Others, however, think they’re a tourist attraction. Hence the all-hands-on-deck discussions on how to handle another influx of out-of-towners driving to a rural area to gawk at a stunning field of unharvested birdseed.
“We’ve gone to a couple of meetings,” Ted Grinter said. “They want us to have bathrooms or Johnnies on the Spot.”
“They basically said we are a resource suck on the county,” Kris Grinter said. “But we know we bring a lot of revenue into the county. I know because I hear from business owners that see not just a little uptick but a big uptick when they’re blooming.”
The uptick in traffic, though, is what created a significant impact on Leavenworth County staff, sheriff’s department and emergency management last year, said county administrator Mark Loughry.
“Over Labor Day weekend we probably had more than 150,000 people,” he said. “We have the responsibility to provide for the safety and welfare of all of our citizens, including those who are traveling into our county to see the sunflowers. So we’re going to come up with the best plan that we can to ensure the safety and the health and the welfare of everybody that we can.”
In the realm of agritourism, though, the Grinters are doing exactly the right thing.
“We’re telling all of our agritourism folks, ‘You should plant sunflowers,’ ” said Sue Stringer, program manager for Kansas Agritourism and the Kansas Byways.
Stringer sees this as part of the traffic solution around the Grinters’ place: Get the word out about the other fields in the state. There will be a field south of Topeka. There’s another near Williamsburg. A small field is currently in bloom near Baxter Springs in far southeastern Kansas.
“I drove from Tipton to the state fair one year, and I’d bet you I passed probably half a dozen big, huge sunflower fields, and there wasn’t a soul around them,” she said.
Schwinn Farms near Leavenworth recently planted a small field outside their timber-frame barn to serve as a photo background for weddings held at their place this fall. Traffic to the field last year was steady but not overwhelming, and people were respectful.
Jay Schwinn, who also serves as chairman of the Kansas Agritourism Council, said it helped that Schwinn Farms is off the beaten path and the field is small potatoes compared to the Grinters’.
“I know the county is struggling a little bit trying to figure out how to handle the crowds, and it’s no fault of Ted’s,” he said. “He’s just planting a crop. And they’ll say, ‘Well, he puts it on Facebook.’ It doesn’t matter. If he didn’t put it on Facebook, it would only take one person to put on Facebook a picture with sunflowers behind them. That’s going to get shared so many times that he’s going to have crowds no matter what he does.”
At the county and state level, lots of things are being proposed. Road signs directing drivers coming from KC to get off Interstate 70 at the Kansas Speedway, for example, though nothing has been finalized. County Commissioner Smith said he hopes to see a solid plan weeks before it’s necessary.
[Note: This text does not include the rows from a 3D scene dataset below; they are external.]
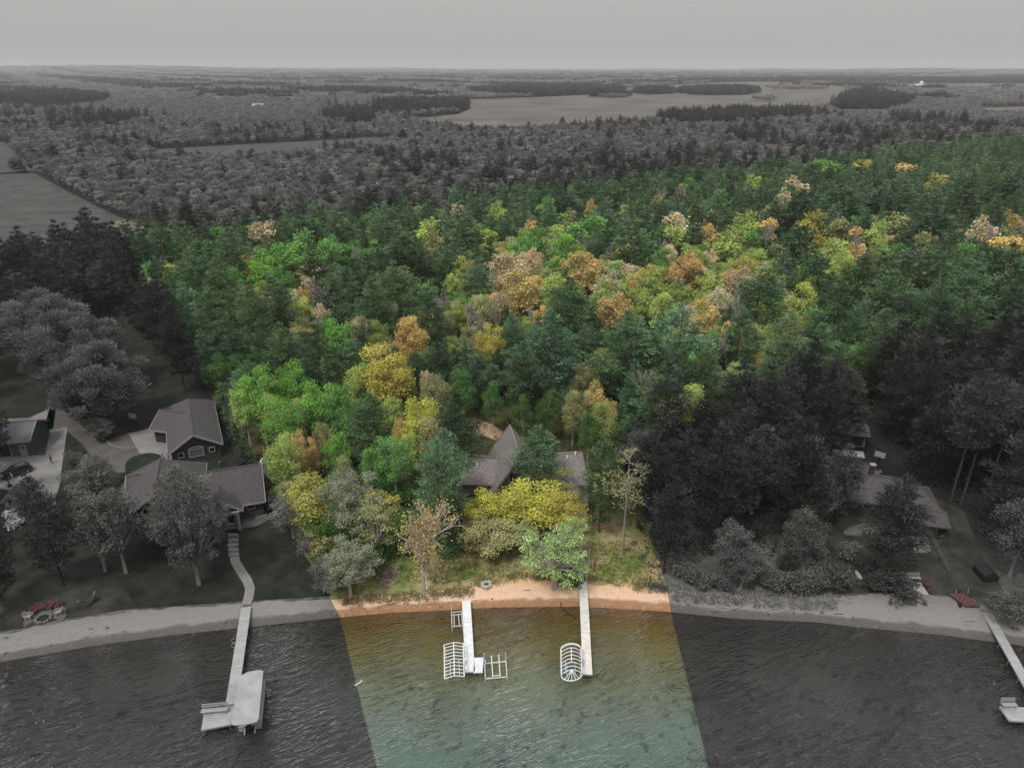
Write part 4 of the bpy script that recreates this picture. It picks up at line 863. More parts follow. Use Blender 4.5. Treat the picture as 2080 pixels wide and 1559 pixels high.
# far farm building
c = Vector((*at(1868, 176, 0), 0)); zz = float(gz(c.x, c.y)); r = thing('farm_building', (c.x, c.y, zz), 'tiny white farm building with domed roof far off at the right', 'farm building')
mb = MB(); mb.box(c + Vector((0, 0, zz + 5)), (34, 14, 10)); mb.build('wall', M['white'], r); mb = MB(); mb.tube(c + Vector((0, -8, zz)), c + Vector((0, -8, zz + 15)), 6, 6, 14); mb.tube(c + Vector((0, -8, zz + 15)), c + Vector((0, -8, zz + 20)), 6, 1, 14); mb.build('silo', M['white'], r)
c = Vector((*at(526, 226, 0), 0)); r = thing('far_house', (c.x, c.y, 0), 'tiny pale house in the woods left of the marsh', 'house')
gable(r, (c.x - 9, c.y), (c.x + 9, c.y), 6, 8, 12, 'trim', 'white', z0=0)

# ------------------------------------------------------------------ trees: templates
rg = np.random.default_rng(11)
def unit(v): return v / np.maximum(np.linalg.norm(v, axis=-1, keepdims=True), 1e-6)
def cards(c, d, nrm, ln, wd, shade, shape='tri'):
    """leaf-sized pieces: centre c, direction d, facing nrm, length, width, colour factor (n,3)"""
    side = unit(np.cross(d, nrm)) * (wd / 2)[:, None]; tip = c + d * ln[:, None]
    n = len(c)
    if shape == 'tri':
        v = np.stack([c - side, c + side, tip], 1).reshape(-1, 3); f = np.arange(n * 3).reshape(-1, 3); sh = np.repeat(shade, 3, 0)
    else:
        mid = c + d * (ln * .5)[:, None]
        v = np.stack([c, mid - side, tip, mid + side], 1).reshape(-1, 3); f = np.arange(n * 4).reshape(-1, 4); sh = np.repeat(shade, 4, 0)
    return v, f, sh
def sticks(segs, n=3):
    """tapered n-sided sticks; segs rows: p(3) q(3) r1 r2"""
    segs = np.asarray(segs, float); p, q, r1, r2 = segs[:, :3], segs[:, 3:6], segs[:, 6], segs[:, 7]
    u = unit(q - p); ref = np.where(np.abs(u[:, 2:3]) > .9, np.array([[1., 0, 0]]), np.array([[0., 0, 1]])); a = unit(np.cross(u, ref)); b = np.cross(u, a)
    V = []
    for k in range(n):
        t = 2 * math.pi * k / n; V.append(p + (a * math.cos(t) + b * math.sin(t)) * r1[:, None])
    for k in range(n):
        t = 2 * math.pi * k / n; V.append(q + (a * math.cos(t) + b * math.sin(t)) * r2[:, None])
    V = np.stack(V, 1).reshape(-1, 3); base = np.arange(len(segs)) * 2 * n; Fq = []
    for k in range(n): j = (k + 1) % n; Fq.append(np.stack([base + k, base + j, base + n + j, base + n + k], 1))
    return V, np.concatenate(Fq)
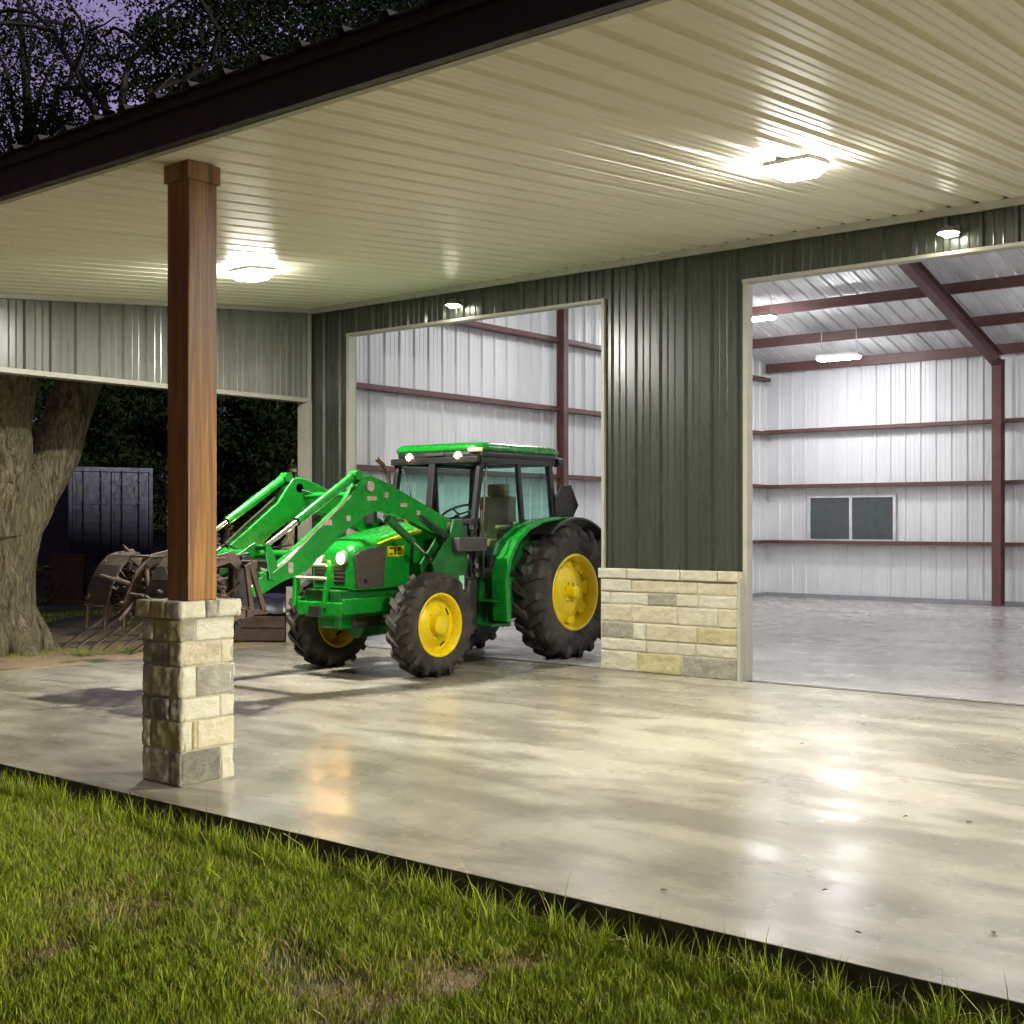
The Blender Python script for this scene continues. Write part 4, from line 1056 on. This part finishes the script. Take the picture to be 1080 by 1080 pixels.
# the thinner tree whose twigs let the sky through at the far left
t2 = thing('cedar_elm_tree', 'thin leafy tree with sky showing through at the top left corner', 'tree', cp(-10, 560, 27))
t2l = Vector(t2.location); m = MB(); 
m.tube([Vector(cp(-10,565,27))-t2l, Vector(cp(0,400,27))-t2l, Vector(cp(20,240,27))-t2l, Vector(cp(30,120,27))-t2l, Vector(cp(20,0,27))-t2l], [.22,.19,.14,.10,.05], 10)
for tx, ty in ((80,120),(-40,100),(60,60),(-10,30),(100,60),(35,10),(110,150),(-60,170)):
    m.tube([Vector(cp(26,180,27))-t2l, Vector(cp((26+tx)/2,(150+ty)/2-10,27))-t2l, Vector(cp(tx,ty,26.5))-t2l], [.07,.045,.015], 6)
m.build('trunk', M['twig'], t2)
cen = []
for px, py, Y, rad in ((20,120,27,1.5),(70,90,27,1.2),(-30,60,27,1.5),(95,150,27,1.1),(60,30,27,1.0),(10,20,27,1.2),(20,180,27,1.9),(120,60,28,.9),(80,190,27,1.7),(-60,150,27,1.8)):
    p = Vector(cp(px, py, Y)) - t2l; cen.append((p.x, p.y, p.z, rad))
crown(t2, cen, 30000, 21, .055, 1.7)
# far trees: dark evergreens and brush behind the yard
def far_tree_proto(seed, h, lobes, nleaf, label):
    t = thing('yard_tree', label, 'tree', (0,0,0), 0, 'dark trees behind the yard')
    r_ = random.Random(seed); m = MB(); m.tube([(0,0,-.2),(r_.uniform(-.2,.2),0,h*.3),(r_.uniform(-.4,.4),.1,h*.62)], [.28,.22,.12], 10)
    for q in range(5): m.tube([(0,0,h*(.28+.06*q)),(r_.uniform(-1.6,1.6), r_.uniform(-1.6,1.6), h*(.42+.07*q))], [.10,.04], 6)
    m.build('trunk', M['bark'], t); cen = []
    for q in range(lobes): 
        zz = h*(.22+.70*q/lobes); cen.append((r_.uniform(-1.9,1.9)*(1.15-zz/h*.6), r_.uniform(-1.9,1.9)*(1.15-zz/h*.6), zz, h*r_.uniform(.13,.19)))
    V, Fc, A = leaf_cloud(cen, nleaf, seed, .13, DK, 1.2)
    o = np_mesh('crown', V, Fc, 4, M['leaf'], attr=A); o.parent = t; return t
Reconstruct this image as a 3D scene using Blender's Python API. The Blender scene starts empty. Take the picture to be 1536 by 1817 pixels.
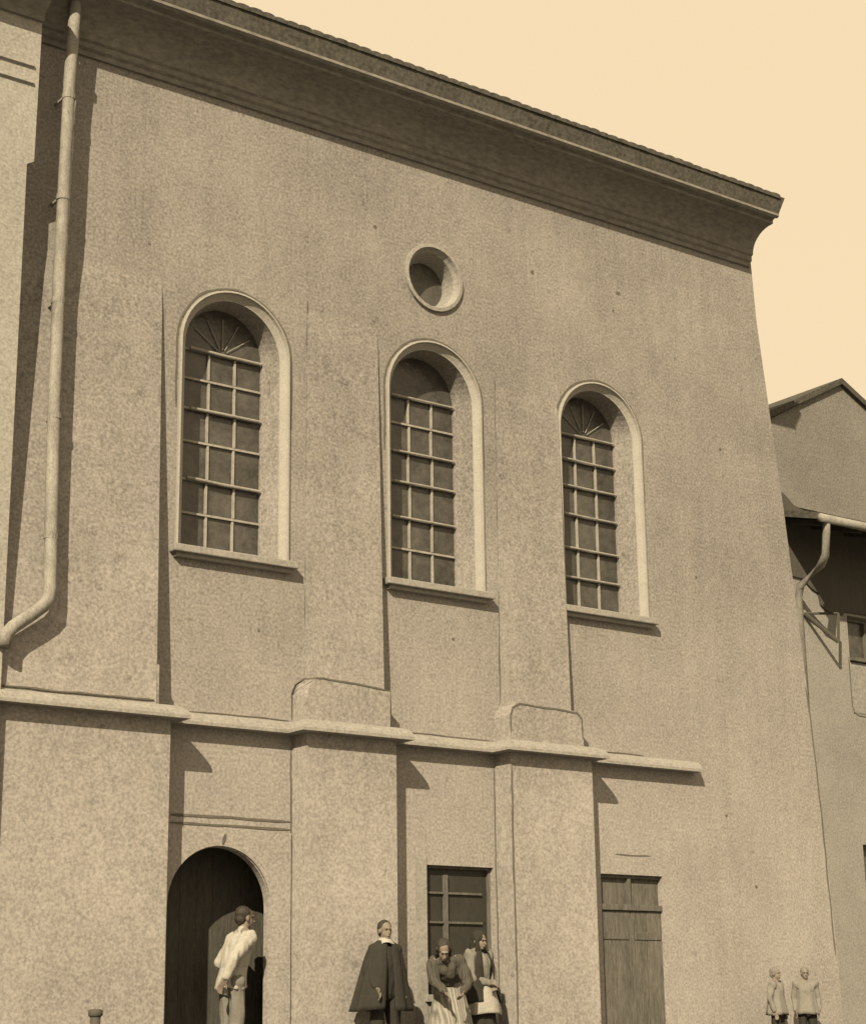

Ted Grinter said he plans to have more volunteers to help with traffic. And even though it takes land out of production, he plans to have five more acres of parking — 20 total. But those makeshift lots are good only as long as it stays dry.
“We’ll keep trying,” he said.
He also planted the crop slightly earlier this year, so he expects the flowers to bloom a little before Labor Day, perhaps avoiding the holiday. It depends on the weather, though. If it’s 80 degrees, the flowers will bloom for two weeks. If it’s 105, maybe they’ll go six days.
“I thought about staggering planting but decided against it,” he said. “They said if I planted five different times in five different fields then we’d be their problem more than once.”